Since then, civil law scholars have formed a clear position that there is no need for the existence of the Commercial Code of Ukraine, as it contains remnants of the Soviet era in the regulation of economic relations, duplicates the provisions of other laws, and in many respects contradicts the provisions of the Civil Code of Ukraine, which will have negative consequences for the regulatory regulation of economic activity. In practice, this is exactly what happened, and questions often arise as to which provisions of the Civil Code of Ukraine or the Commercial Code of Ukraine should be applied to regulate certain business relations.

It is worth noting that there have been several attempts to repeal the Commercial Code of Ukraine at the regulatory level. For example, in 2008, the Verkhovna Rada of Ukraine submitted the draft law “On the Basic Principles of Economic Activity” (Reg. No. 3060), which proposed to replace the Commercial Code of Ukraine with a specialized law. However, this draft law was heavily criticized by lawyers and scholars and was not adopted.

The next attempt to repeal the Civil Code of Ukraine took place in 2014 in the form of the draft law “On Amendments to the Law of Ukraine “On the Judiciary and the Status of Judges” and other legislative acts on improving the principles of organization and functioning of the judiciary in accordance with European standards”.

Currently, the Verkhovna Rada of Ukraine is considering the draft Law “On Peculiarities of Regulation of Business Activities of Certain Types of Legal Entities and Their Associations in the Transition Period” No. 6013 of 09.09.2021, which in clause 4 of the Transitional Provisions proposes to recognize the Commercial Code of Ukraine as invalid.

It should be emphasized that the Verkhovna Rada Committee on Economic Development at its meeting on October 24, 2024 considered the said draft law No. 6013 and decided to recommend to the Verkhovna Rada to adopt the draft law as a whole following the results of the second reading.

In this context, it is worth noting that during the martial law, the Supreme Court, the Commercial Court of Cassation and the Association of Commercial Court Judges organized special meetings with legislators, academics, government officials, judges and business representatives directly affected by the legislative changes. The subject of the meetings was a fundamental analysis of the advantages and disadvantages of draft law No. 6013, which, among other things, proposes to recognize the Commercial Code as invalid.

In conclusion, the participants agreed that Draft Law No. 6013 has significant flaws that cannot be resolved by technical and legal editing and can cause significant damage to the legal system of Ukraine.

Nevertheless, there is still a possibility that the draft law will be adopted and we will see fundamental changes in Ukrainian legislation.

So what was the reason for such a large-scale reform?

Objectively speaking, the current Commercial Code of Ukraine has a number of significant shortcomings that cause problems in law enforcement.

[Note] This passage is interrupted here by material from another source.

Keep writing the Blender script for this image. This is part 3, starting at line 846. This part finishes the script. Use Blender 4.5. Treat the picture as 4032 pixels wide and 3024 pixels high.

In particular, we are talking about the contradictory definitions contained in the Commercial Code and the Civil Code of Ukraine (for example, “invalidity of an obligation” and “invalidity of a transaction”, “economic sanctions” and “penalties”). At the same time, there are problems with the wording of definitions in the Ukrainian Commercial Code itself, which cause a number of problems in practice.

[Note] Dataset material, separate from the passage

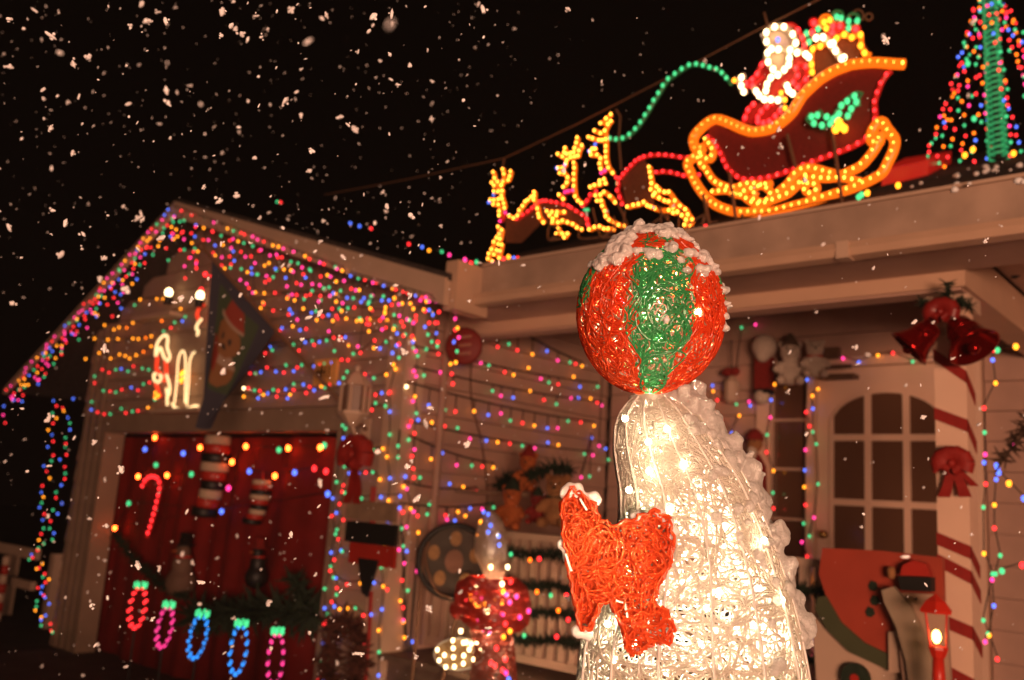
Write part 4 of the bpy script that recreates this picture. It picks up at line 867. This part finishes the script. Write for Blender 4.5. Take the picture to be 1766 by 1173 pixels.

Also, the current Commercial Code of Ukraine has a significant number of “dead” and blanket provisions that refer to other legislative acts. In fact, these provisions do not regulate anything, but rather proclaim certain principles or indicate the application of special legislation.

An example is Article 172 of the Commercial Code of Ukraine, which provides that relations related to the management of the state’s corporate rights are regulated by the Law of Ukraine “On Management of State-Owned Property”, other laws of Ukraine and regulations adopted in accordance with them. This provision is the only one in Chapter 18 of the Commercial Code of Ukraine.

Special regulations have already been adopted with respect to certain relations regulated by the Commercial Code of Ukraine, for example, special antitrust legislation expands and supplements Chapter 3 of the Code to limit monopoly and protect against unfair competition.

However, the most important drawback of the current Commercial Code of Ukraine is its outdated nature and lack of compliance with modern business needs. In particular, the Commercial Code of Ukraine does not provide for legal regulation of such important business issues as IT business, cryptocurrency, virtual assets, etc.

At the same time, franchising is actively developing in Ukraine as a form of business organization in which a company (franchisor) transfers to a certain person or company (franchisee) the right to sell the company’s products and services. However, the Commercial Code of Ukraine does not contain the concept of franchising, and these relations are considered a commercial concession. This, in turn, can cause problems in practice and misunderstandings when establishing cooperation with international business partners.

Thus, today there is a real problem in improving the regulation of economic relations.

Is it advisable to take extreme measures and repeal the Commercial Code of Ukraine?

Experts’ opinions are divided: some believe that it is, since there is simply no point in the existence of the Commercial Code of Ukraine, while others insist on its substantial restructuring.

According to Shabelnikov, despite the shortcomings of the Commercial Code of Ukraine, its abolition under martial law could lead to significant destabilization of the sphere of economic relations. At the same time, the relations of application of administrative and economic sanctions and other relations of a public law nature will remain unregulated. It is worth mentioning that the current Commercial Code of Ukraine establishes the peculiarities of concluding commercial contracts (Chapter 20), defines the concept of fictitious activities of a business entity (Article 55-1) and regulates the institution of concession activities (Chapter 40). Therefore, the abolition of the Commercial Code of Ukraine is too radical a measure today.

The uncertainty of legal regulation in the event of the abolition of the Commercial Code of Ukraine may cause significant losses for business, as well as the outflow of investments from Ukraine, which will impede the country’s post-war recovery. Therefore, this would contradict the purpose of Draft Law 6013.

The reform also envisages the reorganization of state-owned enterprises into business companies. However, this may lead to the loss of state control over enterprises whose privatization is prohibited, which carries corruption risks of illegal transfer of control over such state-owned enterprises.